Crazy Harry was never part of the ‘In-Crowd’? GASP! I don’t believe it. (sarcasm)
Crazy Harry noticed or cared enough to feel excluded? I don’t believe it. (not-sarcasm)
He could barely tell that Mr. Mathews openly despised him.
Crazy was so weird that he bent reality around himself. And he didn’t seem to notice how strange it was.
And yet, he was voted Student Council President in an election against Mr. Mean, Median, and Mode himself. So his weirdness notwithstanding, he must have been liked well enough.
50 years later, Crazy Harry is barely wacky enough to wear a Hawaiian shirt to his reunion. And his line today could have been spouted by anyone in attendance. In fact, it already HAD BEEN. TWICE. In order to get his anemic little point across, Tom will let Harry rag on high school now as if it wasn’t a decent time for him, that he reminisced on fondly just earlier THIS YEAR.

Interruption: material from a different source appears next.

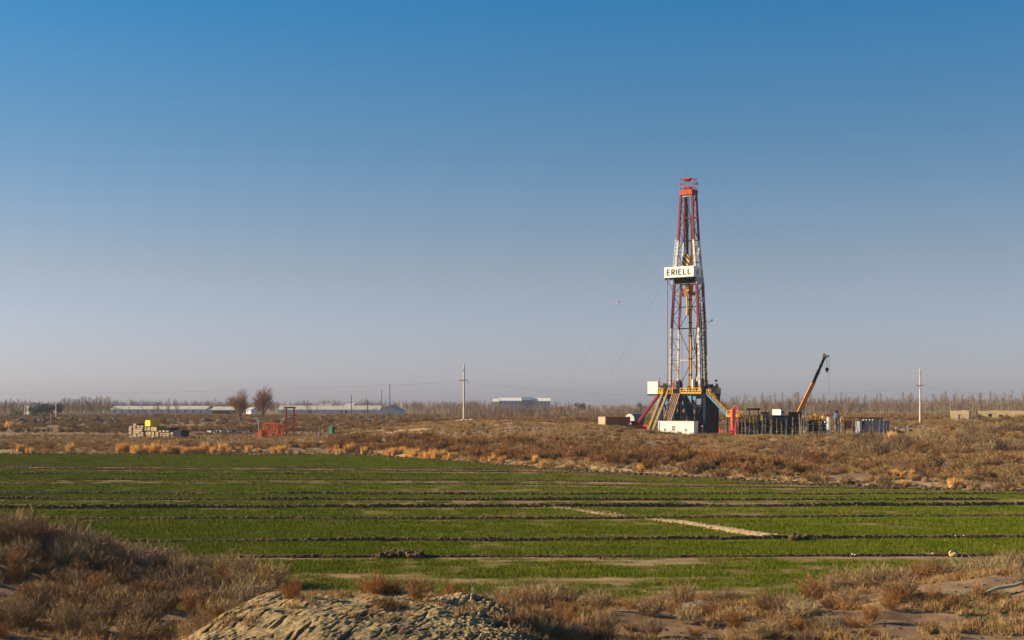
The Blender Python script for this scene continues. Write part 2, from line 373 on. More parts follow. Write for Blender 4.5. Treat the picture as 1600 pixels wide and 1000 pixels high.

Banana Jr put in wonderfully in the comments yesterday.
It’s not exactly The Breakfast Club, is it? Those were different characters who each, in their own way, learned that they had some things in common. This is like watching Twelve Angry Men, if they all agreed he’s guilty in the first minute and spend two hours telling each other how right they all are.
I’ve complained about it before. I will complain about it again. But the hollow sameness of every character cripples this strip in ways I don’t think Batiuk realizes. You ever buy a danish, or a jelly doughnut, and when you bite into it you realize that all the filling has been baked out? That’s an Act III Funky Winkerbean character. Bland, flakey, overcooked yet doughy. And completely empty inside.
When poking around the Toledo Blade Microfiche, looking for when Cindy first hit it off with Funky, I stumbled across a hilarious and yet infuriating week.
Les teaches Sadie Summers STORY WRITING.
Ah, Tom’s a writer and Tom is bold
Tom is bolder than the writers of old
But whenever he gets in a bit of a jam
There’s nothing he won’t do to let Harry rag
Harry rag, Harry rag
Do anything just to let Harry rag
And he curses himself for the life he’s led
And writes himself a Harry rag and puts himself to bed
Ah, Tom’s old Lisa is a dying lass
Soon they all reckon she’ll be pushing up the grass
And her bones might ache and her skin might sag
But still she’s got the strength to let Harry rag.